Suppose there is \(v\in \mathbb {C}^m\setminus \{0\}\) such that \(\phi (\gamma ) v=v\) for each \(\gamma \in \Gamma _0\). Then \(C^{\infty }_{\phi \circ \pi }({\mathbb {R}}^d,\mathbb {C}^m,0)\) has sufficiently many symmetric building blocks: in other words, for any \(r>0\), there is a symmetric building block \(g_r\) for (0, r).

Proof

For each \(r>0\), set

$$\begin{aligned} f_r(x)={\left\{ \begin{array}{ll} \exp \bigl (-\frac{1}{r^2-\Vert x\Vert ^2}\bigr ) &{}\text {if }\Vert x\Vert <r,\\ 0 &{}\text {otherwise} \end{array}\right. } \end{aligned}$$

for each \(x\in {\mathbb {R}}^d\). Then \(f_r\) is a smooth real-valued function on \({\mathbb {R}}^d\). Set \(g_r(x)=f_r(x)v\). Then \(\emptyset \ne {{\,\mathrm{supp}\,}}g_r\subset B(0,r)\). Moreover, if \(\gamma ,\eta \in \Gamma \) and \(\rho (\gamma 0,\eta 0)>4r\), then \(\gamma g_r\) and \(\eta g_r\) are compatible since

$$\begin{aligned} g(x)= {\left\{ \begin{array}{ll} \gamma g_r(x)&{}\text {if }x\in B(\gamma 0,r),\\ \eta g_r(x) &{}\text {if }x\in B(\eta 0,r),\\ 0 &{}\text {otherwise} \end{array}\right. } \end{aligned}$$

is a majorant.
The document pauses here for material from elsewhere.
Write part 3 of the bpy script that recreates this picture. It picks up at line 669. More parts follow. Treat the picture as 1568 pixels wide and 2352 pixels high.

Finally \({{\,\mathrm{Sym}\,}}_{\Gamma }g_r=\Gamma _0\). \(\square \)

Lemma 5.4

Suppose \(\Gamma _0\) is finite. Then \(C^{\infty }_{\phi \circ \pi }({\mathbb {R}}^d,\mathbb {C}^m,0)\) has sufficiently many building blocks.

Proof

For any \(r>0\), take \(x\in {\mathbb {R}}^d\) and \(r_1\in (0,r/4)\) such that \(\Vert x\Vert <r/2\) and, if \(A\in \Gamma _0\) and \(A\ne I\), then \(\Vert Ax-x\Vert >4r_1\). Take \(v\in \mathbb {C}^m\) and set \(f(x)=f_{r_1}(x)v\) (we defined \(f_{r_1}\) in the proof of Lemma 5.3). Set \(h=\bigvee \{(A,Ax)f\,{|}\, A\in \Gamma _0\}\). Then h is a symmetric building block. \(\square \)

Theorem 5.5

Assume the same assumption as in Lemma 5.3 or in Lemma 5.4. Let \(\Pi \) and \(\Pi '\) be glueable abstract pattern spaces over \(({\mathbb {R}}^d,\Gamma )\) and take \(\mathcal {P}\) and \(\mathcal {P}'\) from \(\Pi \) and \(\Pi '\), respectively. Assume that \(\mathcal {P}\) and \(\mathcal {P}'\) are both Delone-deriving and consist of bounded components. Set \(\Sigma =C^{\infty }_{\phi \circ \pi }({\mathbb {R}}^d,\mathbb {C}^m,0)\). Then \(\mathcal {P}\overset{{\mathrm {MLD}}}{\leftrightarrow }\mathcal {Q}\) if and only if \(\Sigma _{\mathcal {P}}=\Sigma _{\mathcal {Q}}\).

Proof

By Theorem 4.40, for each \(\mathcal {P}\in \Pi \cup \Pi '\), there is \(f\in \Sigma \) such that \(\mathcal {P}\overset{{\mathrm {MLD}}}{\leftrightarrow }f\). The claim follows from Lemma 3.2. \(\square \)

Theorems 3.6 and 5.5 show that, in many cases, in order to study abstract patterns, it suffices to study the space \(\Sigma _{\mathcal {P}}\) of certain pattern-equivariant functions.